Tuesday, September 14, 2010

Mad Ministers

I saw someone on Twitter this week compare AMC's artful series "Mad Men" to the biblical book of Ecclesiastes. I see it. But I'm seeing something else, less reflective but more indicting. This is no "Gospel According to Mad Men" -- I'll leave that to Chris Seay -- but I do see in the characters certain male archetypes, rich in their falleness, that have parallel to certain ministerial archetypes. If this smacks too much of "relevance" or you have no reference point for "Mad Men," feel free to move on. But I think the show reminds me of some different pastoral types.

The Don Draper

Named for "Mad Men"'s main mad man, this is the prototypical rockstar pastor. Having once earned respect with astonishing success, he now commands it at every turn. He keeps everyone at a manageable distance and keeps his assistants and acolytes both demoralized but starving for his approval. A classic narcissist, he believes his own hype. And you better believe it too. This pastor is the toast of many towns. But he will crash and burn eventually.

The Peggy Olsen

Named for one of those Draper acolytes, always under his thumb but desperate for his smile, the Peggy Olsen type of pastor is passive aggressive, envious, secretive, and manipulative, but all from a place of sullen weakness. This pastoral type is in ministry for self-validation, to fill some void that has not been filled by the gospel. The Peggy Olsen is a sweetheart but driven personally by the burden of the Law. This pastor's prime engine runs on equal parts shame and envy.

The Roger Sterling

Named for the silver haired and silver tongued senior partner of "Mad Men"'s ad agency, this is the pastor pathetic in his desire to coast on the fumes of an old success. Roger Sterling landed Lucky Strike as a client once upon a time and parlayed that into some serious bank; he's been in autopilot ever since. He doesn't care much for doing anything now. He just wants to bask in what he's done before. This could be the pastor who wrote a popular book once upon a time or led his church to serious growth once upon a time or steered a massive building campaign once upon a time. And now he's coasting into retirement.

The Pete Campbell

My wife and I have decided that Vincent Kartheiser is a brilliant actor because we absolutely hate Pete Campbell. In my second ministry position I worked alongside a guy who was pretty much exactly like Pete. He was better than me; and he knew it. He reminded me often. He was superficial and smarmy. He stunk of ambition. This is the pastor in ministry not for ministry but to leverage any bit of power or position or prestige he can get out of it. This pastor tweets every day about how awesome he is.

The Bert Cooper

The senior senior partner of Sterling Cooper Draper Pryce may be the only redeeming pastoral type from the show. He has seen hard-won success but isn't content to coast; he looks to the future. A pragmatist in the best sense of the word, he won't allow his personal feelings to get in the way of doing what's best for the company (as when he okayed the agency's dealings with a Japanese automaker over Roger Sterling's vehemence). The Bert Cooper is a pastor equal parts entrepreneur, folksy father figure, and "Art of War" chess master. He's also flexible, content, and even-keeled.

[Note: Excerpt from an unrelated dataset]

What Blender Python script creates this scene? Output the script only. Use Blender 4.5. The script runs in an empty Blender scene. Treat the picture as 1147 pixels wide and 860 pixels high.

We need more Bert Coopers, probably.

Thank you for indulging me this throwaway post.


Bill Kinnon said...

Actually, I like this post rather a lot.

ed cyzewski said...

Clever post. A very interesting read. HT to Bill for the Twitter link to here.

Having said that, I'm deeply worried that our pastoral types match up so well... Yikes!

chuckazooloo said...

as a huge fan of the show, that might be one of the best posts i've ever read about archetypes. the sad thing is, i personally know every pastor on that list. and have worked with Roger and Pete.

Pete Scribner said...

I tried watching the show. I really did. It stars John Hamm who currently is the toast of my alma mater (Mizzou-RAH!) and all the cool kids like it. I guess my efforts just confirmed what I already knew: I'm not one of the cool kids.

That being said, I'm tempted to go back and try it out again, watching it through your "Mad Ministers" lens. Frankly, even if I still don't like the show, the fact that it gave me a frame of reference for your post made it well worth the time I spent on it.

Great post, Jared. And indeed, we need more Bert Coopers.